Berger was the top-ranked player in the world at No. 25 in the field at this week’s PGA Tour stop.

Daniel Berger withdrew from this week’s PGA Tour stop at the John Deere Classic on Monday.

Berger, a four-time Tour winner and member of the victorious U.S. Ryder Cup team last year, didn’t specify his injury, but Tweeted that he is “working on getting back to 100% but do not feel prepared to tee it up on Thursday.”

Berger previously withdrew from the Vidanta Mexico Open in May prior to the start of the event and also had to pull out of his title defense in February at the AT&T Pebble Beach Pro-Am. At the time, he said he was dealing with a joint sprain in his lower back. He told PGA Tour.com that he suffered a sacroiliac joint sprain, the part of the body that links the lower spine to the pelvis, earlier this year and played through it at Torrey Pines during the Farmers Insurance Open.

“You have a long season ahead of you and you have to think about events in the future and I didn’t want to do something that was going to make it harder for me to come back in the weeks going ahead,” Berger said in February.
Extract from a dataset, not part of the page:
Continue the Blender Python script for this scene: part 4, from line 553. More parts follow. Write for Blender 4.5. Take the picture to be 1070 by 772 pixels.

Berger hasn’t been “straight vibin’,” as he likes to say for most of the year, and has been limited to 12 starts this season, most recently at the U.S. Open. It marked his second straight missed cut at a major. The 29-year-old enters the week ranked 25th in the Official World Golf Ranking and was the highest-ranked player in the field at the John Deere Classic, held at TPC Deere Run in Silvis, Illinois.

Berger signed a deal with tournament sponsor John Deere in April to serve as a charitable ambassador and began using a branded John Deere bag at the Masters.

He was tentatively scheduled to meet with the media Wednesday ahead of the tournament as one of its top attractions. Berger was replaced in the tournament by Matt Every.

Berger is exempt for the 150th British Open at St. Andrews in two weeks.